▸ Task requirements
Every line of the material that follows must be printed again exactly.

▸ Information supplied
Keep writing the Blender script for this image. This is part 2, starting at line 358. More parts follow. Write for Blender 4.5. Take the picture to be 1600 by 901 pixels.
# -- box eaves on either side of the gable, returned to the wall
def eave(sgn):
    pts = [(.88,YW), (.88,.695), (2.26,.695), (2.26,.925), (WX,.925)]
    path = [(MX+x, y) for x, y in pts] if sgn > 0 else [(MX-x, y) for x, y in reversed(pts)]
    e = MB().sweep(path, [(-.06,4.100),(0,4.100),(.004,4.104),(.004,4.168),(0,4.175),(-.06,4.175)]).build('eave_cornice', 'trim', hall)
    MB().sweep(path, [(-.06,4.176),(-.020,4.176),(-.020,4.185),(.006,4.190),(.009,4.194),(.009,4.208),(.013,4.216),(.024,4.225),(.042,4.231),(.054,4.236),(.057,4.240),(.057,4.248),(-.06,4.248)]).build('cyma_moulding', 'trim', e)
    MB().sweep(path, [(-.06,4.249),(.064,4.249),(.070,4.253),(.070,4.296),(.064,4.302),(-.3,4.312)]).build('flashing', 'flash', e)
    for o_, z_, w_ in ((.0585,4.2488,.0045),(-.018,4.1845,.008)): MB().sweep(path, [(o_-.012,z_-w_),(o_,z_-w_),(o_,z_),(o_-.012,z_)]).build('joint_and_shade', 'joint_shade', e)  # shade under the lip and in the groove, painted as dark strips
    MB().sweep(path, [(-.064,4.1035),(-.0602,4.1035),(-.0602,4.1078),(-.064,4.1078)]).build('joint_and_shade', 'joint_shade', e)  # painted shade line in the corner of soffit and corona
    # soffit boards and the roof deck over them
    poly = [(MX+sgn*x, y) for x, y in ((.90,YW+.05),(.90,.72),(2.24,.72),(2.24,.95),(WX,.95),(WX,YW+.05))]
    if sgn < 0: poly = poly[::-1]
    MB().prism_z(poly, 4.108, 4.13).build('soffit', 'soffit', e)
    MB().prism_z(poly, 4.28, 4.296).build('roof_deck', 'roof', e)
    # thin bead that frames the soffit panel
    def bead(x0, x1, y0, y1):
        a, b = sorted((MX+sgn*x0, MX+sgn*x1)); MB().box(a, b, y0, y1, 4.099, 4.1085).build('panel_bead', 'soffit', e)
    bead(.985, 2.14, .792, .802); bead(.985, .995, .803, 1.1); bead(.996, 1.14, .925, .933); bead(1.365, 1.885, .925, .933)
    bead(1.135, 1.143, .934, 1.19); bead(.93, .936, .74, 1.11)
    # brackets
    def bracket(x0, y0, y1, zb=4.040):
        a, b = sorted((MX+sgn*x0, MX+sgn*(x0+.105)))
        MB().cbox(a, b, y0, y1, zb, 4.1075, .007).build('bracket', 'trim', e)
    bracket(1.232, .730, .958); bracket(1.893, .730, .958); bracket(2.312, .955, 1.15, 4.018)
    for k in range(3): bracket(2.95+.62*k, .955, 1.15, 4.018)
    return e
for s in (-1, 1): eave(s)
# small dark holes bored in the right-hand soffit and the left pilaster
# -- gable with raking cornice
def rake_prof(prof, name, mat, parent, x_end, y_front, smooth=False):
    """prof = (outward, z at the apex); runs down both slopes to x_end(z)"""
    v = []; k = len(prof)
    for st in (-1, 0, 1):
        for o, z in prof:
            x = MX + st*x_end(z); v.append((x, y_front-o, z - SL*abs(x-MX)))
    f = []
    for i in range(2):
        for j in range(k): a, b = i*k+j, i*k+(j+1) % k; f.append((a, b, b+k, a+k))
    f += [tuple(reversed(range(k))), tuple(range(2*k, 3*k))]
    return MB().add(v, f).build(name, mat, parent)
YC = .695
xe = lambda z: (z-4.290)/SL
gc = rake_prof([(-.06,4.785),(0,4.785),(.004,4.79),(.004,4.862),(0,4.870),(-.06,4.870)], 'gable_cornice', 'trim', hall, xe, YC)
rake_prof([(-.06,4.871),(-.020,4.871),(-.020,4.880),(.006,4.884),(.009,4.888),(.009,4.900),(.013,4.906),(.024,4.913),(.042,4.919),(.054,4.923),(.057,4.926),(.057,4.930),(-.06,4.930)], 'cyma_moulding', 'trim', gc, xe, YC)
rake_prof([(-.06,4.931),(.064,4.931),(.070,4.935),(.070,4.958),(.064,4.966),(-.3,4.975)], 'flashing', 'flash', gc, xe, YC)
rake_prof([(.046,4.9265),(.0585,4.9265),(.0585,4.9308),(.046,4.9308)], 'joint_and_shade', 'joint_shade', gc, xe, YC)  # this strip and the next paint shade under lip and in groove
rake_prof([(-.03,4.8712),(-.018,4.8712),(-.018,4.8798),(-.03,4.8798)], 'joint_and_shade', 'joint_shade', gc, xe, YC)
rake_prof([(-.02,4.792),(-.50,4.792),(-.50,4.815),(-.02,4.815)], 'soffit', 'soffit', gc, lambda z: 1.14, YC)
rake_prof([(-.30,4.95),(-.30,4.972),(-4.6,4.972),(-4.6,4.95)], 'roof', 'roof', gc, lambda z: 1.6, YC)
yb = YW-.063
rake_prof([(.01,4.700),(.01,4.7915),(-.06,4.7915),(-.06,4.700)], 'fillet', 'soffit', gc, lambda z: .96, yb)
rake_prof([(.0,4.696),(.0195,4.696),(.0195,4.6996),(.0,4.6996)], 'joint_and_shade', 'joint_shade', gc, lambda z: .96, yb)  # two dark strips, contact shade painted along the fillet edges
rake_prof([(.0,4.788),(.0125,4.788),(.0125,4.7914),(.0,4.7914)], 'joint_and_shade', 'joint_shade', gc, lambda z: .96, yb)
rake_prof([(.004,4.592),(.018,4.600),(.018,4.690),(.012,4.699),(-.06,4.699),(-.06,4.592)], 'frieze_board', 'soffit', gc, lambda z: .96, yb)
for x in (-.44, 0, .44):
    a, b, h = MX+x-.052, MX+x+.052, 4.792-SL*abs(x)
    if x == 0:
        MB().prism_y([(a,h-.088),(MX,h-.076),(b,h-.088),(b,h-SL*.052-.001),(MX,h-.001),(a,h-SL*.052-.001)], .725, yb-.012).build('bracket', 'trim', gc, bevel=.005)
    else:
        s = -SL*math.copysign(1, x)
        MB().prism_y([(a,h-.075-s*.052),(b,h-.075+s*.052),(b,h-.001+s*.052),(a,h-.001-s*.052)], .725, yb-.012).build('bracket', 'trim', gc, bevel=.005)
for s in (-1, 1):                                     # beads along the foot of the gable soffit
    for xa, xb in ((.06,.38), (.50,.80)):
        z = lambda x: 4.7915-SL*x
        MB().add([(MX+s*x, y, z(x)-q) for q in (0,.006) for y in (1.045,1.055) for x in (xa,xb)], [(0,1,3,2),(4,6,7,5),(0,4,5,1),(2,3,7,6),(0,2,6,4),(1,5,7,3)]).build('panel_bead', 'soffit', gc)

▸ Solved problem
Keep writing the Blender script for this image. This is part 2, starting at line 358. More parts follow. Write for Blender 4.5. Take the picture to be 1600 by 901 pixels.
# -- box eaves on either side of the gable, returned to the wall
def eave(sgn):
    pts = [(.88,YW), (.88,.695), (2.26,.695), (2.26,.925), (WX,.925)]
    path = [(MX+x, y) for x, y in pts] if sgn > 0 else [(MX-x, y) for x, y in reversed(pts)]
    e = MB().sweep(path, [(-.06,4.100),(0,4.100),(.004,4.104),(.004,4.168),(0,4.175),(-.06,4.175)]).build('eave_cornice', 'trim', hall)
    MB().sweep(path, [(-.06,4.176),(-.020,4.176),(-.020,4.185),(.006,4.190),(.009,4.194),(.009,4.208),(.013,4.216),(.024,4.225),(.042,4.231),(.054,4.236),(.057,4.240),(.057,4.248),(-.06,4.248)]).build('cyma_moulding', 'trim', e)
    MB().sweep(path, [(-.06,4.249),(.064,4.249),(.070,4.253),(.070,4.296),(.064,4.302),(-.3,4.312)]).build('flashing', 'flash', e)
    for o_, z_, w_ in ((.0585,4.2488,.0045),(-.018,4.1845,.008)): MB().sweep(path, [(o_-.012,z_-w_),(o_,z_-w_),(o_,z_),(o_-.012,z_)]).build('joint_and_shade', 'joint_shade', e)  # shade under the lip and in the groove, painted as dark strips
    MB().sweep(path, [(-.064,4.1035),(-.0602,4.1035),(-.0602,4.1078),(-.064,4.1078)]).build('joint_and_shade', 'joint_shade', e)  # painted shade line in the corner of soffit and corona
    # soffit boards and the roof deck over them
    poly = [(MX+sgn*x, y) for x, y in ((.90,YW+.05),(.90,.72),(2.24,.72),(2.24,.95),(WX,.95),(WX,YW+.05))]
    if sgn < 0: poly = poly[::-1]
    MB().prism_z(poly, 4.108, 4.13).build('soffit', 'soffit', e)
    MB().prism_z(poly, 4.28, 4.296).build('roof_deck', 'roof', e)
    # thin bead that frames the soffit panel
    def bead(x0, x1, y0, y1):
        a, b = sorted((MX+sgn*x0, MX+sgn*x1)); MB().box(a, b, y0, y1, 4.099, 4.1085).build('panel_bead', 'soffit', e)
    bead(.985, 2.14, .792, .802); bead(.985, .995, .803, 1.1); bead(.996, 1.14, .925, .933); bead(1.365, 1.885, .925, .933)
    bead(1.135, 1.143, .934, 1.19); bead(.93, .936, .74, 1.11)
    # brackets
    def bracket(x0, y0, y1, zb=4.040):
        a, b = sorted((MX+sgn*x0, MX+sgn*(x0+.105)))
        MB().cbox(a, b, y0, y1, zb, 4.1075, .007).build('bracket', 'trim', e)
    bracket(1.232, .730, .958); bracket(1.893, .730, .958); bracket(2.312, .955, 1.15, 4.018)
    for k in range(3): bracket(2.95+.62*k, .955, 1.15, 4.018)
    return e
for s in (-1, 1): eave(s)
# small dark holes bored in the right-hand soffit and the left pilaster
# -- gable with raking cornice
def rake_prof(prof, name, mat, parent, x_end, y_front, smooth=False):
    """prof = (outward, z at the apex); runs down both slopes to x_end(z)"""
    v = []; k = len(prof)
    for st in (-1, 0, 1):
        for o, z in prof:
            x = MX + st*x_end(z); v.append((x, y_front-o, z - SL*abs(x-MX)))
    f = []
    for i in range(2):
        for j in range(k): a, b = i*k+j, i*k+(j+1) % k; f.append((a, b, b+k, a+k))
    f += [tuple(reversed(range(k))), tuple(range(2*k, 3*k))]
    return MB().add(v, f).build(name, mat, parent)
YC = .695
xe = lambda z: (z-4.290)/SL
gc = rake_prof([(-.06,4.785),(0,4.785),(.004,4.79),(.004,4.862),(0,4.870),(-.06,4.870)], 'gable_cornice', 'trim', hall, xe, YC)
rake_prof([(-.06,4.871),(-.020,4.871),(-.020,4.880),(.006,4.884),(.009,4.888),(.009,4.900),(.013,4.906),(.024,4.913),(.042,4.919),(.054,4.923),(.057,4.926),(.057,4.930),(-.06,4.930)], 'cyma_moulding', 'trim', gc, xe, YC)
rake_prof([(-.06,4.931),(.064,4.931),(.070,4.935),(.070,4.958),(.064,4.966),(-.3,4.975)], 'flashing', 'flash', gc, xe, YC)
rake_prof([(.046,4.9265),(.0585,4.9265),(.0585,4.9308),(.046,4.9308)], 'joint_and_shade', 'joint_shade', gc, xe, YC)  # this strip and the next paint shade under lip and in groove
rake_prof([(-.03,4.8712),(-.018,4.8712),(-.018,4.8798),(-.03,4.8798)], 'joint_and_shade', 'joint_shade', gc, xe, YC)
rake_prof([(-.02,4.792),(-.50,4.792),(-.50,4.815),(-.02,4.815)], 'soffit', 'soffit', gc, lambda z: 1.14, YC)
rake_prof([(-.30,4.95),(-.30,4.972),(-4.6,4.972),(-4.6,4.95)], 'roof', 'roof', gc, lambda z: 1.6, YC)
yb = YW-.063
rake_prof([(.01,4.700),(.01,4.7915),(-.06,4.7915),(-.06,4.700)], 'fillet', 'soffit', gc, lambda z: .96, yb)
rake_prof([(.0,4.696),(.0195,4.696),(.0195,4.6996),(.0,4.6996)], 'joint_and_shade', 'joint_shade', gc, lambda z: .96, yb)  # two dark strips, contact shade painted along the fillet edges
rake_prof([(.0,4.788),(.0125,4.788),(.0125,4.7914),(.0,4.7914)], 'joint_and_shade', 'joint_shade', gc, lambda z: .96, yb)
rake_prof([(.004,4.592),(.018,4.600),(.018,4.690),(.012,4.699),(-.06,4.699),(-.06,4.592)], 'frieze_board', 'soffit', gc, lambda z: .96, yb)
for x in (-.44, 0, .44):
    a, b, h = MX+x-.052, MX+x+.052, 4.792-SL*abs(x)
    if x == 0:
        MB().prism_y([(a,h-.088),(MX,h-.076),(b,h-.088),(b,h-SL*.052-.001),(MX,h-.001),(a,h-SL*.052-.001)], .725, yb-.012).build('bracket', 'trim', gc, bevel=.005)
    else:
        s = -SL*math.copysign(1, x)
        MB().prism_y([(a,h-.075-s*.052),(b,h-.075+s*.052),(b,h-.001+s*.052),(a,h-.001-s*.052)], .725, yb-.012).build('bracket', 'trim', gc, bevel=.005)
for s in (-1, 1):                                     # beads along the foot of the gable soffit
    for xa, xb in ((.06,.38), (.50,.80)):
        z = lambda x: 4.7915-SL*x
        MB().add([(MX+s*x, y, z(x)-q) for q in (0,.006) for y in (1.045,1.055) for x in (xa,xb)], [(0,1,3,2),(4,6,7,5),(0,4,5,1),(2,3,7,6),(0,2,6,4),(1,5,7,3)]).build('panel_bead', 'soffit', gc)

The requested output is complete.